# [EXERCISE BRIEF]
List every line below containing "objects".

Entries with scene source code:
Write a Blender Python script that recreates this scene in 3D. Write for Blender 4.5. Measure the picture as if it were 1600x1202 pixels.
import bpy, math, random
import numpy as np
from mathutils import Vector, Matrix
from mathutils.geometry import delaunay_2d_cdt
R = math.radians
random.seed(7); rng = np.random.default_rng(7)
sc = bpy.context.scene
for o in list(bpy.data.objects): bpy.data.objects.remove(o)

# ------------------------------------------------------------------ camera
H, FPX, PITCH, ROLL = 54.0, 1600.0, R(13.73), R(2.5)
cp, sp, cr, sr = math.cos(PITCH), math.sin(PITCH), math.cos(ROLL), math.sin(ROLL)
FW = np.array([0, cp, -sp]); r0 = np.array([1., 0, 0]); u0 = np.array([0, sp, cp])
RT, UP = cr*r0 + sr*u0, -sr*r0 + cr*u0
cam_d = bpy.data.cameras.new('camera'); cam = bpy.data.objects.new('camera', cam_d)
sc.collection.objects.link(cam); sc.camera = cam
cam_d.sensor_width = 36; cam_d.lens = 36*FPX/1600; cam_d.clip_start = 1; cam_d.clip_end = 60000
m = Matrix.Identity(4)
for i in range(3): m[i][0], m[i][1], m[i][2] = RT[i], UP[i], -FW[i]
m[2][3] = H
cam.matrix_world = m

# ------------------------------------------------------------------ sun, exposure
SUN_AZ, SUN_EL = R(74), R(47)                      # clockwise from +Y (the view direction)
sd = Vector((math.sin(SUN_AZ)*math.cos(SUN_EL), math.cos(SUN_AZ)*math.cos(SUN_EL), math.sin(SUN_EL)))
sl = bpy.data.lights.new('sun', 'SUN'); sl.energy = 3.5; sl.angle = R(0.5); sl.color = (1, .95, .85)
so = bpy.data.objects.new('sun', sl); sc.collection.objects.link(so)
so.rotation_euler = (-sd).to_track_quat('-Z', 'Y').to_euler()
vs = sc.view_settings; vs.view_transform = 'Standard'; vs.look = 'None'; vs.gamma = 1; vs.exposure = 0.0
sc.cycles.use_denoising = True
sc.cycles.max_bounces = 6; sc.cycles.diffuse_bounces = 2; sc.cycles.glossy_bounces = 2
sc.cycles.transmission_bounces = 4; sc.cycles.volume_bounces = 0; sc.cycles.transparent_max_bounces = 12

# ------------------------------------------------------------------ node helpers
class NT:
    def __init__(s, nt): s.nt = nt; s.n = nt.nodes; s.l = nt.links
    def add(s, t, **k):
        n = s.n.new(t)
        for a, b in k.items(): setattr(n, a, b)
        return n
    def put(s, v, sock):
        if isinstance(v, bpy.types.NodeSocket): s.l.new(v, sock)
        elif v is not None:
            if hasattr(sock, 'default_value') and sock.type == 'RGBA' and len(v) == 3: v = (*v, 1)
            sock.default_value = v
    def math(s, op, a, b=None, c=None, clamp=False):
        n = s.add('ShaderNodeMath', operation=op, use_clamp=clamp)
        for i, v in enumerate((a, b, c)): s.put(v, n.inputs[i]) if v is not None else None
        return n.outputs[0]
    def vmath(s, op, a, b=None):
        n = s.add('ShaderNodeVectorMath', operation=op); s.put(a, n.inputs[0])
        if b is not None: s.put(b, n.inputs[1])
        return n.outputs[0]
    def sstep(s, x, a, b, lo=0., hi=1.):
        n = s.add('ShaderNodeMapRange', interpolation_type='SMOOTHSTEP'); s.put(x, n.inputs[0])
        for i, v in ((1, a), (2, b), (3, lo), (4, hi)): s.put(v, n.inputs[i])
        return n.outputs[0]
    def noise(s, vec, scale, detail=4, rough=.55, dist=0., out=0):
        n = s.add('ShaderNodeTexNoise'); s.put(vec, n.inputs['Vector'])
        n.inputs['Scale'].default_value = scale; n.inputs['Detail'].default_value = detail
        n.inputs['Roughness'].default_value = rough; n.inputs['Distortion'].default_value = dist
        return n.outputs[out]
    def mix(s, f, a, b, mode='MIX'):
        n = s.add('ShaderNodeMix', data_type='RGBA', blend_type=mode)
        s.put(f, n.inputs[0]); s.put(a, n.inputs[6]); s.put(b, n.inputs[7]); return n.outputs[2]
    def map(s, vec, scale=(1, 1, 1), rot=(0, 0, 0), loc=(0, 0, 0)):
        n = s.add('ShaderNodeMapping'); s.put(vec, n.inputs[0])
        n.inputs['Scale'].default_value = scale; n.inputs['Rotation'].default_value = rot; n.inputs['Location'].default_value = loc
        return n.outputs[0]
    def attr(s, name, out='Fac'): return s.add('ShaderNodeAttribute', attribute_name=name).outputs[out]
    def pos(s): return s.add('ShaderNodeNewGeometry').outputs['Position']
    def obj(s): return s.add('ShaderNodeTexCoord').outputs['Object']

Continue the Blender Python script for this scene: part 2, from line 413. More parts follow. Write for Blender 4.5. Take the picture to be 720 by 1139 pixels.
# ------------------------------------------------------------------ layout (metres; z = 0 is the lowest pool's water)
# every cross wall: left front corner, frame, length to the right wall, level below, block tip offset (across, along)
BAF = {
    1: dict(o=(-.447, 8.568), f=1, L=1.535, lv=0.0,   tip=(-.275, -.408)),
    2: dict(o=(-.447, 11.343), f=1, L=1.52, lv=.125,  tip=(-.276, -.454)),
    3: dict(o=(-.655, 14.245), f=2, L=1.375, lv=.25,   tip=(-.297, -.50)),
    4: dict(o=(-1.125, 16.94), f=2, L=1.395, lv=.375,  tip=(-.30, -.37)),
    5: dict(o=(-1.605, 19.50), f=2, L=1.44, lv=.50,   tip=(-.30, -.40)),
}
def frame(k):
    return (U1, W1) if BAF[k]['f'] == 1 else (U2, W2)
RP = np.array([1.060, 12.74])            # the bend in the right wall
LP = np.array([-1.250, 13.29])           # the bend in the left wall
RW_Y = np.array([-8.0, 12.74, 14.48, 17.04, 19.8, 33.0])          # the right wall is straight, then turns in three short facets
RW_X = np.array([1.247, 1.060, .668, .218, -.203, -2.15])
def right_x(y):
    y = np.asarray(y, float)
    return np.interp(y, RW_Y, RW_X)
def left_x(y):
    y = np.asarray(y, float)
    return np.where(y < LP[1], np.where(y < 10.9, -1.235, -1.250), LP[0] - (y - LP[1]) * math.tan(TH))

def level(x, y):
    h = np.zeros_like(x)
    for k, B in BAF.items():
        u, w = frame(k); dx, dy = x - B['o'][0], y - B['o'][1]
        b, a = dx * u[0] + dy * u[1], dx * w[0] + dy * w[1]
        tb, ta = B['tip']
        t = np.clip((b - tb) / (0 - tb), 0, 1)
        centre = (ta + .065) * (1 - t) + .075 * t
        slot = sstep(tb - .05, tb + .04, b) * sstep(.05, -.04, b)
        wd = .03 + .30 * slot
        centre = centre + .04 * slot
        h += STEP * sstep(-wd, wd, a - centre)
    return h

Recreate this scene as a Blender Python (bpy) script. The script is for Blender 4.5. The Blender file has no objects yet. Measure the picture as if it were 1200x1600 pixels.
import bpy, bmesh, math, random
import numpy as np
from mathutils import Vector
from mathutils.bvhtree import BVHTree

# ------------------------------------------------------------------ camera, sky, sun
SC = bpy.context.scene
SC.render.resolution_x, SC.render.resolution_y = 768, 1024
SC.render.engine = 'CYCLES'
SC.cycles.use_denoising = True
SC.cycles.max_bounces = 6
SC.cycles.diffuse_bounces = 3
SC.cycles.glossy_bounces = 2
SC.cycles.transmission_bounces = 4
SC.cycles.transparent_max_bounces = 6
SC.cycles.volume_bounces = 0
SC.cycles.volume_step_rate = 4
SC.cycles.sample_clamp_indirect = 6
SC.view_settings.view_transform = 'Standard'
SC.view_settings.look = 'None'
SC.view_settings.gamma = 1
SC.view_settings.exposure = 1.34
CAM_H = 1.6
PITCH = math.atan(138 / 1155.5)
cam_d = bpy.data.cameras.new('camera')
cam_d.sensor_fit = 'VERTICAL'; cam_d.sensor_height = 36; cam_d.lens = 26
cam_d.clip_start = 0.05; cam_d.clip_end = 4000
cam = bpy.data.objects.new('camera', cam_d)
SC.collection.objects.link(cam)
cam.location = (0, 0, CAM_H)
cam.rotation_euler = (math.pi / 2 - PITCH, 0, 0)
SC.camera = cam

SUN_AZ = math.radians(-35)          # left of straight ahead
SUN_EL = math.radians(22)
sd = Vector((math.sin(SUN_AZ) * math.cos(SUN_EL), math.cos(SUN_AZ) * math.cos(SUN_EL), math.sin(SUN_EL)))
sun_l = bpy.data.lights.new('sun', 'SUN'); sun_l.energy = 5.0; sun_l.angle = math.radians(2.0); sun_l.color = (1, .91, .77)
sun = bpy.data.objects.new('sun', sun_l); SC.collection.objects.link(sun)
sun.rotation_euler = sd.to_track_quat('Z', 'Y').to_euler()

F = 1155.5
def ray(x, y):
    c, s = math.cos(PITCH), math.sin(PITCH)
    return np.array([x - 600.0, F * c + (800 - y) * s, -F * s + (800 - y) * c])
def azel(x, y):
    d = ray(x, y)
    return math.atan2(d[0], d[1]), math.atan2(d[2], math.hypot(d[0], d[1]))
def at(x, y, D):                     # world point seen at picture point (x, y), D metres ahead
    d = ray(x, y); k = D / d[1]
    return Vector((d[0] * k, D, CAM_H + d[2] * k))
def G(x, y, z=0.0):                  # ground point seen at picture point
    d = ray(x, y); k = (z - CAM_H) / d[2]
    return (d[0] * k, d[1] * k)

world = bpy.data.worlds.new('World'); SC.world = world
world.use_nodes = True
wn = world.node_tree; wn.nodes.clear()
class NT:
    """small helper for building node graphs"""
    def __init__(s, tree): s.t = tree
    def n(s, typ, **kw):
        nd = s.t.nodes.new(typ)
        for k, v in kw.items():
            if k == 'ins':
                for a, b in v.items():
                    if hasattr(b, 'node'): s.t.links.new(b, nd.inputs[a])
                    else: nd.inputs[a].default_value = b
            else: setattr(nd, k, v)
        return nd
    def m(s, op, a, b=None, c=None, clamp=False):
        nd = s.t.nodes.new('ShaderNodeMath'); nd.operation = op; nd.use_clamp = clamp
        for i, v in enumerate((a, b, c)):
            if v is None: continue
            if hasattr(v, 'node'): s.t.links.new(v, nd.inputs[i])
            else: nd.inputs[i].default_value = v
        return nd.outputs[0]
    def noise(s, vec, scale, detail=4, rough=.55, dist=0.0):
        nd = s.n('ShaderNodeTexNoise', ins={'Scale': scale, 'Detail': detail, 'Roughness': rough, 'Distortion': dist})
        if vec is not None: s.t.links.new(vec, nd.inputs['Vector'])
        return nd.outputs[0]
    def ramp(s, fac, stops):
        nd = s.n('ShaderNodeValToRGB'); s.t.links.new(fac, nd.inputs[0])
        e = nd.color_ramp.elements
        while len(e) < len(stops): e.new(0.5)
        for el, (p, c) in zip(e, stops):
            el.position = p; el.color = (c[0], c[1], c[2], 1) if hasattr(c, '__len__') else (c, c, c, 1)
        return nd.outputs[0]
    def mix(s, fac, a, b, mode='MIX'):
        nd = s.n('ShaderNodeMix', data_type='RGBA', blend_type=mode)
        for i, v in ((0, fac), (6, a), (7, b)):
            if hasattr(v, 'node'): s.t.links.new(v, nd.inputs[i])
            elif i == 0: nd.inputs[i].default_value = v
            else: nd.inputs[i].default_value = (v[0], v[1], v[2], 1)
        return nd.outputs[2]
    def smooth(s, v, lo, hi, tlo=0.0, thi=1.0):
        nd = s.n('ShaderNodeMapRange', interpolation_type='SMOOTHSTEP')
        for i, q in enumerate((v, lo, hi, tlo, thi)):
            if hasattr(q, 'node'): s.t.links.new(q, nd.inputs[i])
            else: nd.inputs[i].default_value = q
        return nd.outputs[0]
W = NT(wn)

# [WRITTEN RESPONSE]
for o in list(bpy.data.objects): bpy.data.objects.remove(o)
cam_d = bpy.data.cameras.new('camera'); cam = bpy.data.objects.new('camera', cam_d)
sc.collection.objects.link(cam); sc.camera = cam
so = bpy.data.objects.new('sun', sl); sc.collection.objects.link(so)
Recreate this scene as a Blender Python (bpy) script. The script is for Blender 4.5. The Blender file has no objects yet. Measure the picture as if it were 1200x1600 pixels.
cam = bpy.data.objects.new('camera', cam_d)
SC.collection.objects.link(cam)
sun = bpy.data.objects.new('sun', sun_l); SC.collection.objects.link(sun)